The passage highlights Anna and Tom’s unique, place-based memory. Their experience of the city over time is more connected to the place than how they experienced it. The inclusion of details of names and details suggests the breadth of their experiences in the city. The passage includes a unique statement that represents Anna and Tom’s way of speaking, though in prose rather than dialogue, with the inclusion of the conversational tic “like” in the last sentence.
“Every so often you would glimpse the figure of a man—and it was always a man—standing at the kitchen counter, dressed in dark clothes and slowly sipping from a wine glass. They moved with an almost unreal slowness. They seemed trapped in a pocket of light in the darkness of the city, as if in a fish tank. But if Anna and Tom watched them for too long the perspective would reverse and suddenly they would be overcome, dizzied, by the feeling that it was they who were trapped.”
The simile of the fish tank in this passage represents the significance of observing and being observed to Anna and Tom’s identities, and those of their contemporaries in Berlin. It suggests that comparison ultimately produces a feeling of entrapment, while also reflecting the complexities of detachment and authenticity.
“It wasn’t goodbye to Berlin, but it was nonetheless a parting. They would be put up in the hotel during October and November, but they decided to leave their next move to fate, subletting their apartment for a whole six months. If they were enjoying themselves, they would stay in Lisbon. Otherwise they would see out winter on an island somewhere in Greece or Italy being digital nomads (an expression that never failed to irritate them, but even they could sense the envy beneath their contempt).”
Anna and Tom’s departure from Berlin is significant in their character trajectory. The decision to leave for a longer-term indicates that what they want from life has changed, and that they have a freedom of movement denied to those, like the migrants and refugees, who lack their socioeconomic privilege. Their contempt for the term “digital nomads” is ironic given their freelance and expatriate experience, with their lack of awareness of how their transient attitude to Berlin impacts the city reflecting the problem of expatriate exploitation of local cultures.
“And there was something about Lisbon that struck them as similar. The crumbling Art Nouveau apartment buildings had plants in every window or had undergone more fishtank renovations with new extensions in glass and steel; the blackboards in front of the cafés advertised pastéis instead of Nordsee-Frühstück, but the brand of oat milk in their flat whites was the same. The aluminum laptops glinting on outdoor tables were also the same.”

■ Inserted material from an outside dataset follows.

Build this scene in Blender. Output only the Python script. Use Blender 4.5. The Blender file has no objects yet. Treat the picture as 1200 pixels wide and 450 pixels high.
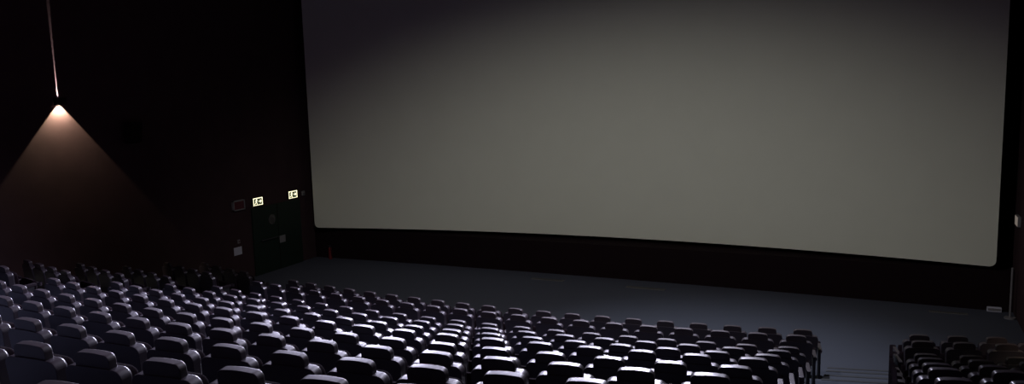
import bpy, bmesh, math
from mathutils import Vector, Matrix
PI = math.pi
SC = bpy.context.scene
COL = SC.collection

# ------------------------------------------------------------------ camera
EYE = Vector((0.0, 0.0, 5.2))
FPX, YAW, PIT, ROL = 944.0, 0.43677, 0.13185, -0.027457
Fw = Vector((-math.sin(YAW)*math.cos(PIT), math.cos(YAW)*math.cos(PIT), -math.sin(PIT)))
R0 = Vector((math.cos(YAW), math.sin(YAW), 0.0))
U0 = R0.cross(Fw)
Rt = R0*math.cos(ROL) + U0*math.sin(ROL)
Up = U0*math.cos(ROL) - R0*math.sin(ROL)
cd = bpy.data.cameras.new('camera')
cd.sensor_fit = 'HORIZONTAL'; cd.sensor_width = 36.0; cd.lens = 36.0*FPX/1200.0
cd.clip_start = 0.05; cd.clip_end = 200
cam = bpy.data.objects.new('camera', cd)
M = Matrix((Rt, Up, -Fw)).transposed().to_4x4(); M.translation = EYE
cam.matrix_world = M
COL.objects.link(cam); SC.camera = cam

def project(P):
    d = Vector(P) - EYE
    z = d.dot(Fw)
    if z < 0.3: return None
    return (600 + FPX*d.dot(Rt)/z, 225 - FPX*d.dot(Up)/z)

# ------------------------------------------------------------------ world, lights, exposure
w = bpy.data.worlds.new('world'); SC.world = w; w.use_nodes = True
w.node_tree.nodes['Background'].inputs[0].default_value = (0.0, 0.0, 0.0, 1)
w.node_tree.nodes['Background'].inputs[1].default_value = 0.0
SC.view_settings.view_transform = 'Standard'; SC.view_settings.look = 'None'
SC.view_settings.exposure = 0.0; SC.view_settings.gamma = 1.0
SC.view_settings.use_curve_mapping = False

def spot(name, loc, target, energy, color, size_deg, blend, radius):
    l = bpy.data.lights.new(name, 'SPOT'); l.energy = energy; l.color = color
    l.spot_size = math.radians(size_deg); l.spot_blend = blend; l.shadow_soft_size = radius
    o = bpy.data.objects.new(name, l); COL.objects.link(o); o.location = loc
    o.rotation_euler = (Vector(target) - Vector(loc)).to_track_quat('-Z', 'Y').to_euler()
    return o
def area(name, loc, target, energy, color, sx, sy, spread=180):
    l = bpy.data.lights.new(name, 'AREA'); l.energy = energy; l.color = color
    l.shape = 'RECTANGLE'; l.size = sx; l.size_y = sy; l.spread = math.radians(spread)
    o = bpy.data.objects.new(name, l); COL.objects.link(o); o.location = loc
    o.rotation_euler = (Vector(target) - Vector(loc)).to_track_quat('-Z', 'Y').to_euler()
    return o
# ceiling light in front of the screen, turned back over the seats
spot('ceiling_seat_light', (-4.4, 17.2, 9.3), (-7.4, 7.6, 1.5), 4800, (0.84, 0.82, 1.0), 84, 1.0, 0.12)
# long soft ceiling panel that washes the tops of the seats
area('ceiling_wash_panel', (-7.0, 17.0, 9.4), (-7.2, 7.0, 1.0), 600, (0.76, 0.74, 1.0), 7.4, 1.2, 66)
area('left_tops_fill_light', (-12.6, 16.2, 7.6), (-9.2, 2.6, 3.6), 360, (0.76, 0.74, 1.0), 4.5, 2.2, 56)  # added fill, no real fixture, brightens the tops of the left seats
# light over the middle rows that reaches the lower part of the screen and the front floor
o = spot('ceiling_screen_light', (-5.6, 9.0, 9.4), (-5.9, 20.5, -2.4), 1290, (1.0, 0.985, 0.92), 80, 1.0, 0.4)
o.scale = (1.6, 1.0, 1.0)
spot('ceiling_floor_light', (-3.2, 12.8, 9.4), (-2.8, 13.9, 0), 2300, (0.86, 0.92, 1.0), 62, 1.0, 0.2)
# weak reddish fill added under the ceiling to lift the blacks
area('black_lift_fill', (-6.5, 6, 9.6), (-6.5, 6.01, 0), 34, (0.9, 0.30, 0.52), 16, 12)

# ------------------------------------------------------------------ materials
def mat(name, col, rough=0.5, spec=0.5, noise=0.0, nscale=8.0, bump=0.0, bscale=200.0, metal=0.0, emit=None, estr=0.0):
    m = bpy.data.materials.new(name); m.use_nodes = True
    nt = m.node_tree; b = nt.nodes['Principled BSDF']
    b.inputs['Base Color'].default_value = (*col, 1)
    b.inputs['Roughness'].default_value = rough
    b.inputs['Specular IOR Level'].default_value = spec
    b.inputs['Metallic'].default_value = metal
    tc = nt.nodes.new('ShaderNodeTexCoord')
    n = nt.nodes.new('ShaderNodeTexNoise'); n.inputs['Scale'].default_value = nscale; n.inputs['Detail'].default_value = 3
    nt.links.new(tc.outputs['Object'], n.inputs['Vector'])
    r = nt.nodes.new('ShaderNodeMapRange')
    r.inputs['To Min'].default_value = 1-noise; r.inputs['To Max'].default_value = 1+noise
    nt.links.new(n.outputs['Fac'], r.inputs['Value'])
    mx = nt.nodes.new('ShaderNodeVectorMath'); mx.operation = 'SCALE'
    mx.inputs[0].default_value = col
    nt.links.new(r.outputs['Result'], mx.inputs['Scale'])
    nt.links.new(mx.outputs['Vector'], b.inputs['Base Color'])
    if bump > 0:
        n2 = nt.nodes.new('ShaderNodeTexNoise'); n2.inputs['Scale'].default_value = bscale
        nt.links.new(tc.outputs['Object'], n2.inputs['Vector'])
        bp = nt.nodes.new('ShaderNodeBump'); bp.inputs['Strength'].default_value = bump; bp.inputs['Distance'].default_value = 0.002
        nt.links.new(n2.outputs['Fac'], bp.inputs['Height']); nt.links.new(bp.outputs['Normal'], b.inputs['Normal'])
    if emit:
        b.inputs['Emission Color'].default_value = (*emit, 1); b.inputs['Emission Strength'].default_value = estr
    return m
M_screen = mat('screen_fabric', (0.78, 0.79, 0.70), 0.95, 0.1, 0.03, 1.5, 0.0)
M_carpet = mat('grey_blue_carpet', (0.070, 0.075, 0.103), 0.95, 0.1, 0.12, 60, 0.5, 300)
M_nosing = mat('dark_nosing', (0.05, 0.05, 0.06), 0.7, 0.3, 0.1)
M_wall = mat('dark_wall_fabric', (0.052, 0.030, 0.035), 0.95, 0.1, 0.22, 2.2, 0.4, 90)
M_black = mat('black_drape', (0.014, 0.008, 0.010), 0.95, 0.05, 0.1, 4)
M_ceil = mat('dark_ceiling', (0.02, 0.018, 0.02), 0.95, 0.1, 0.1)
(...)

This passage emphasizes the humorous similarities between two very different locations and the idea that modern aesthetic tastes produce sameness rather than variety. The detail that “the oat milk in their flat whites was the same” is timely and comedic as it references the popularity of non-dairy milk options. Anna and Tom’s inability to see places as unique reflects the problem of expatriate exploitation of local cultures, creating a homogenous, detached parallel reality wherever they go.
“There were moments when it felt like they were on holiday or traveling (they weren’t), and when they focused on certain details they could sense the possibility of being excited by life again, a little like the feeling of sleep emerging through the darkness of insomnia. Happiness was there, tantalizingly close, and achievable with a simple operation of the mind. But seconds later the sight of the concrete shell of a half-finished building, or a dilapidated shopping center surrounded by rubbish and burned-out cars, was enough to remind them they were still very far from what they wanted.”
This passage emphasizes the complexities of detachment and authenticity theme of the novel. In this instance, the intrusion of ugly details reminds Anna and Tom that they are unhappy, and they are disconnected from the positive aspects of their experience.
“Through all of this they continued to document their remote working life on social media. The pictures were always stunning, enticing—prickly pear groves, Camparis on red plastic beach tables, sunsets over vineyards, carved tufa limestone facades, stray cats, their laptops usually somewhere in the frame to prove they weren’t on holiday—evidence of a life of freedom and adventure, one full of beauty and hard work, and with occasional surprises. Yet something in their spirits had changed […] Now those images just seemed like a con.”
This passage highlights the change in Anna and Tom’s perspective on how they represent their life online and speaks to the negative effects of social media on intimacy. Ironically, they realize that the images are a “con” rather than something that should supersede reality, but do not actually stop posting or attributing significance to social media.
“They will be tempted to search elsewhere for what they found all those years ago in Berlin and then tried and failed to find again that winter […] How long will they be able to go on like this? In theory, forever.”
A unique characteristic of the novel is its lack of individuals as characters. Anna and Tom are characterized as a unit that operates as a microcosm of a broader subsection of expatriate culture. This passage highlights how Anna and Tom are stuck in a cycle of meaningless thrill-seeking and image-making, regardless of where they go, reflecting the complexities of detachment and authenticity.
“They will make time to take some photos for Instagram, but will struggle to crack a smile as they think about all the work still to be done. They will drop barbed remarks about the weekend’s hitches, without proposing any solutions […] One [review] will be by a woman with over three hundred thousand followers, who will have tagged them in a post praising, as per their agreement […] It’s all completely perfect, the story will say. It’s just like it is in the pictures.”
This passage concludes the novel with circularity, as it both opens and closes with a reference to pictures showing a location at its best. That an influencer has the last word reflects the importance of social media to Anna and Tom’s life, revealing that the negative effects of social media on intimacy continue to guide their life, feelings, and choices.